▶ _What you need to do_
Give the material again in full, matching it exactly.

▶ _Data_
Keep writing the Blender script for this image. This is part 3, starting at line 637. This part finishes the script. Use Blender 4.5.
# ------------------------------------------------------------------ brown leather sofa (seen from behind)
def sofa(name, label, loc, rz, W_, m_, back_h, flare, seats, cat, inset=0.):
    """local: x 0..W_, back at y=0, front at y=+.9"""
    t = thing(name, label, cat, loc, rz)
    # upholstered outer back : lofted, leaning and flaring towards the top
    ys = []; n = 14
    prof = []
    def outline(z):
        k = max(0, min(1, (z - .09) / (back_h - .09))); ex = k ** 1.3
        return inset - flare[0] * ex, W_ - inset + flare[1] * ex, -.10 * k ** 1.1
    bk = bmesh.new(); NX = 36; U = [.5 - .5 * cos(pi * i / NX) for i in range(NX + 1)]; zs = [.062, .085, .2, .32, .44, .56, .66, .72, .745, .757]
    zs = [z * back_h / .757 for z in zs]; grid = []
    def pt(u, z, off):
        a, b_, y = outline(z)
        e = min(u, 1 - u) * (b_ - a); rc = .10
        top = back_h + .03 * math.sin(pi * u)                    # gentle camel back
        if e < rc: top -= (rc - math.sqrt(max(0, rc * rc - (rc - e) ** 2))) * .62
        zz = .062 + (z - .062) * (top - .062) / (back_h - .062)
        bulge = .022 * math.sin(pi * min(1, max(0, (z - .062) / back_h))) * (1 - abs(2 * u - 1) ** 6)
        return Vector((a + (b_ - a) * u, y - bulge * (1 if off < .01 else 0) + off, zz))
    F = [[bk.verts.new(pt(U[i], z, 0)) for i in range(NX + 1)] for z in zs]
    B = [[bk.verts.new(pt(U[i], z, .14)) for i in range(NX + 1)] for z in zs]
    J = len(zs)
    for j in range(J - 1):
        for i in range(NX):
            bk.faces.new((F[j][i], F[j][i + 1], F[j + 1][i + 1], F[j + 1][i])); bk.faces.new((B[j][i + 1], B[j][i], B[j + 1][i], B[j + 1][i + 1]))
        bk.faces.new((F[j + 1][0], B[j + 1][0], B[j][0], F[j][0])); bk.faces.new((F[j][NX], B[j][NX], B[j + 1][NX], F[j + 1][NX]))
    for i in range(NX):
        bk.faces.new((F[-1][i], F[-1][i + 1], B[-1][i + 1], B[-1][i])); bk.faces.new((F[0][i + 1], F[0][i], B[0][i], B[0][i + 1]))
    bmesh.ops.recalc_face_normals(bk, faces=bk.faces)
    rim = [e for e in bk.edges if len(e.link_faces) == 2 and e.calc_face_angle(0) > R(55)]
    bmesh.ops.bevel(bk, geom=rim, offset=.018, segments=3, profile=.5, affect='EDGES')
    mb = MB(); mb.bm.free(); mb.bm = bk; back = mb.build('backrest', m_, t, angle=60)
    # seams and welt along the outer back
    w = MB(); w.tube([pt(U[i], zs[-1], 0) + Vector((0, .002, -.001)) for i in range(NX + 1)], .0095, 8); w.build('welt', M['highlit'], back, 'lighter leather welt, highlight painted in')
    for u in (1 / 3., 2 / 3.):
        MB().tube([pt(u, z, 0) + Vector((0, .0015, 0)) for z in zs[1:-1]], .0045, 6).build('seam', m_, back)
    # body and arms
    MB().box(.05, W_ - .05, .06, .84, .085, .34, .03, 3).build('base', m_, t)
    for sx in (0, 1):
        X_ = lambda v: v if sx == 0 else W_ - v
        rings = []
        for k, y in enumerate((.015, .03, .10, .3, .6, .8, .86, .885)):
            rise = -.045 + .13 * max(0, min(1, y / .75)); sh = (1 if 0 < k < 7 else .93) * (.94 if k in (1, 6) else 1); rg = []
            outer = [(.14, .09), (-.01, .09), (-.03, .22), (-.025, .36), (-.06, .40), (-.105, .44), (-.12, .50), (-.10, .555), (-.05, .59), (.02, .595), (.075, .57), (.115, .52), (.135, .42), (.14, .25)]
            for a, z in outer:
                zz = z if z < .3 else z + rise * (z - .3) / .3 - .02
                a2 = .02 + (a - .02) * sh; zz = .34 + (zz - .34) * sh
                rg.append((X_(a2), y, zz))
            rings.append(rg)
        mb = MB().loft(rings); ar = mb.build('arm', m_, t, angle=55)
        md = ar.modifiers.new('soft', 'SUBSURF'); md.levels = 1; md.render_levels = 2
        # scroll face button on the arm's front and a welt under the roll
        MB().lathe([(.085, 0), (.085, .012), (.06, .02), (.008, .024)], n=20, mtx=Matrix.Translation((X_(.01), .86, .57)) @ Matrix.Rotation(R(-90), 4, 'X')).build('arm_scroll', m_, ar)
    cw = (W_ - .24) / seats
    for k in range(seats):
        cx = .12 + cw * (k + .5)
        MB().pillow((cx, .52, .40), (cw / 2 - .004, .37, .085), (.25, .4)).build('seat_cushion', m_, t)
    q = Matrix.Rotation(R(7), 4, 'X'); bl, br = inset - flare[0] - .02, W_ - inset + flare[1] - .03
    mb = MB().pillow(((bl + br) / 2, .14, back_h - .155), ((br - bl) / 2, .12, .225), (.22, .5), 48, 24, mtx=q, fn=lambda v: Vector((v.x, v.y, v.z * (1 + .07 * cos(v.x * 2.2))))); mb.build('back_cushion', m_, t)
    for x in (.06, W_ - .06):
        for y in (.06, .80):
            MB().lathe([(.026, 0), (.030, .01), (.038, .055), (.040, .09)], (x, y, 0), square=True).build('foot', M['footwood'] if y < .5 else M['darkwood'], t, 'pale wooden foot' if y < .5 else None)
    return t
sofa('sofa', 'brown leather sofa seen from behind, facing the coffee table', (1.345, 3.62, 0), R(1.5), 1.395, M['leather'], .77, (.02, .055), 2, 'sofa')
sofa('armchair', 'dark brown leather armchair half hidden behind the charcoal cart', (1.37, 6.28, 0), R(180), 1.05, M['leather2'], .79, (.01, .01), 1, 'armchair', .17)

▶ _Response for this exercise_
Keep writing the Blender script for this image. This is part 3, starting at line 637. This part finishes the script. Use Blender 4.5.
# ------------------------------------------------------------------ brown leather sofa (seen from behind)
def sofa(name, label, loc, rz, W_, m_, back_h, flare, seats, cat, inset=0.):
    """local: x 0..W_, back at y=0, front at y=+.9"""
    t = thing(name, label, cat, loc, rz)
    # upholstered outer back : lofted, leaning and flaring towards the top
    ys = []; n = 14
    prof = []
    def outline(z):
        k = max(0, min(1, (z - .09) / (back_h - .09))); ex = k ** 1.3
        return inset - flare[0] * ex, W_ - inset + flare[1] * ex, -.10 * k ** 1.1
    bk = bmesh.new(); NX = 36; U = [.5 - .5 * cos(pi * i / NX) for i in range(NX + 1)]; zs = [.062, .085, .2, .32, .44, .56, .66, .72, .745, .757]
    zs = [z * back_h / .757 for z in zs]; grid = []
    def pt(u, z, off):
        a, b_, y = outline(z)
        e = min(u, 1 - u) * (b_ - a); rc = .10
        top = back_h + .03 * math.sin(pi * u)                    # gentle camel back
        if e < rc: top -= (rc - math.sqrt(max(0, rc * rc - (rc - e) ** 2))) * .62
        zz = .062 + (z - .062) * (top - .062) / (back_h - .062)
        bulge = .022 * math.sin(pi * min(1, max(0, (z - .062) / back_h))) * (1 - abs(2 * u - 1) ** 6)
        return Vector((a + (b_ - a) * u, y - bulge * (1 if off < .01 else 0) + off, zz))
    F = [[bk.verts.new(pt(U[i], z, 0)) for i in range(NX + 1)] for z in zs]
    B = [[bk.verts.new(pt(U[i], z, .14)) for i in range(NX + 1)] for z in zs]
    J = len(zs)
    for j in range(J - 1):
        for i in range(NX):
            bk.faces.new((F[j][i], F[j][i + 1], F[j + 1][i + 1], F[j + 1][i])); bk.faces.new((B[j][i + 1], B[j][i], B[j + 1][i], B[j + 1][i + 1]))
        bk.faces.new((F[j + 1][0], B[j + 1][0], B[j][0], F[j][0])); bk.faces.new((F[j][NX], B[j][NX], B[j + 1][NX], F[j + 1][NX]))
    for i in range(NX):
        bk.faces.new((F[-1][i], F[-1][i + 1], B[-1][i + 1], B[-1][i])); bk.faces.new((F[0][i + 1], F[0][i], B[0][i], B[0][i + 1]))
    bmesh.ops.recalc_face_normals(bk, faces=bk.faces)
    rim = [e for e in bk.edges if len(e.link_faces) == 2 and e.calc_face_angle(0) > R(55)]
    bmesh.ops.bevel(bk, geom=rim, offset=.018, segments=3, profile=.5, affect='EDGES')
    mb = MB(); mb.bm.free(); mb.bm = bk; back = mb.build('backrest', m_, t, angle=60)
    # seams and welt along the outer back
    w = MB(); w.tube([pt(U[i], zs[-1], 0) + Vector((0, .002, -.001)) for i in range(NX + 1)], .0095, 8); w.build('welt', M['highlit'], back, 'lighter leather welt, highlight painted in')
    for u in (1 / 3., 2 / 3.):
        MB().tube([pt(u, z, 0) + Vector((0, .0015, 0)) for z in zs[1:-1]], .0045, 6).build('seam', m_, back)
    # body and arms
    MB().box(.05, W_ - .05, .06, .84, .085, .34, .03, 3).build('base', m_, t)
    for sx in (0, 1):
        X_ = lambda v: v if sx == 0 else W_ - v
        rings = []
        for k, y in enumerate((.015, .03, .10, .3, .6, .8, .86, .885)):
            rise = -.045 + .13 * max(0, min(1, y / .75)); sh = (1 if 0 < k < 7 else .93) * (.94 if k in (1, 6) else 1); rg = []
            outer = [(.14, .09), (-.01, .09), (-.03, .22), (-.025, .36), (-.06, .40), (-.105, .44), (-.12, .50), (-.10, .555), (-.05, .59), (.02, .595), (.075, .57), (.115, .52), (.135, .42), (.14, .25)]
            for a, z in outer:
                zz = z if z < .3 else z + rise * (z - .3) / .3 - .02
                a2 = .02 + (a - .02) * sh; zz = .34 + (zz - .34) * sh
                rg.append((X_(a2), y, zz))
            rings.append(rg)
        mb = MB().loft(rings); ar = mb.build('arm', m_, t, angle=55)
        md = ar.modifiers.new('soft', 'SUBSURF'); md.levels = 1; md.render_levels = 2
        # scroll face button on the arm's front and a welt under the roll
        MB().lathe([(.085, 0), (.085, .012), (.06, .02), (.008, .024)], n=20, mtx=Matrix.Translation((X_(.01), .86, .57)) @ Matrix.Rotation(R(-90), 4, 'X')).build('arm_scroll', m_, ar)
    cw = (W_ - .24) / seats
    for k in range(seats):
        cx = .12 + cw * (k + .5)
        MB().pillow((cx, .52, .40), (cw / 2 - .004, .37, .085), (.25, .4)).build('seat_cushion', m_, t)
    q = Matrix.Rotation(R(7), 4, 'X'); bl, br = inset - flare[0] - .02, W_ - inset + flare[1] - .03
    mb = MB().pillow(((bl + br) / 2, .14, back_h - .155), ((br - bl) / 2, .12, .225), (.22, .5), 48, 24, mtx=q, fn=lambda v: Vector((v.x, v.y, v.z * (1 + .07 * cos(v.x * 2.2))))); mb.build('back_cushion', m_, t)
    for x in (.06, W_ - .06):
        for y in (.06, .80):
            MB().lathe([(.026, 0), (.030, .01), (.038, .055), (.040, .09)], (x, y, 0), square=True).build('foot', M['footwood'] if y < .5 else M['darkwood'], t, 'pale wooden foot' if y < .5 else None)
    return t
sofa('sofa', 'brown leather sofa seen from behind, facing the coffee table', (1.345, 3.62, 0), R(1.5), 1.395, M['leather'], .77, (.02, .055), 2, 'sofa')
sofa('armchair', 'dark brown leather armchair half hidden behind the charcoal cart', (1.37, 6.28, 0), R(180), 1.05, M['leather2'], .79, (.01, .01), 1, 'armchair', .17)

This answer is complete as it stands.